Michael told her, “If you want to write, I’ll support you.” For Ms. Penny, this was both “unexpected and very beautiful. Over the years, we are routinely aware of this great gift [of our marriage] and never take each other for granted.”

So, she began to write her first book and ran right into writer’s block for a long time, which “was fear.”

“The writing needs to be its own reward,” she said thoughtfully. “It needs to be reward enough – you have to believe in yourself -it’s heartbreaking.”

Once it was finally finished, it took her two years to find someone to be interested in her book. This break came along because she was short-listed in a literary competition in the U.K.

Having done so well since that first publication and commanded such a string of accolades – others of her series have also received the Agatha Award – she and Michael established a similar competition for best unpublished writers here with the Crime Writers of Canada.

“There are some really talented writers but publishers are so inundated with manuscripts, sometimes they reject them without even reading them because they don’t like the covers. So, it is very hard for debut novel to rise above the ocean. I always encourage writers to persevere and to look out for competitions. You have to believe in yourself.

So, Ms.. Penny is coming to Dufferin County, to Grace Tipling Hall in Shelburne next Sunday, June 6 at 2:30 p.m. to give a talk about The Brutal Telling.

“It is a great honour for my book to win the One Book One County,” Ms. Penny declared.
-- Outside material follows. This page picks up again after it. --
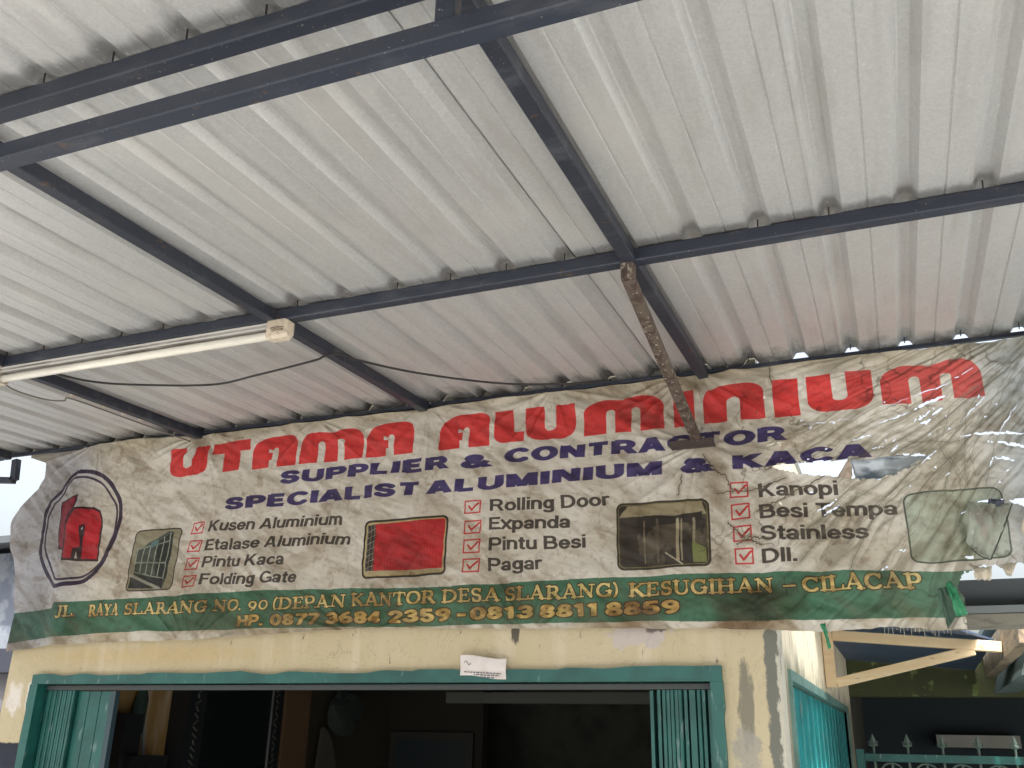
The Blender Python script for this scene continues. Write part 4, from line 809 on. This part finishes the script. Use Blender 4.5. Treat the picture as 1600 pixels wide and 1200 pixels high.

She has been here in Orangeville before and “can hardly wait” to return.

She enthused about the people here: “They are a really dynamic and passionate group of people.” And for Nancy Frater, she has considerable praise: “Nancy is an agenda setter in Canada – she’s done such a lot of good.”

Something Ms. Penny always keeps in mind: that writing is such a privilege. She knows how lucky she is to be able to earn her livelihood writing. She approaches her career as a writer with a profound sense of gratitude.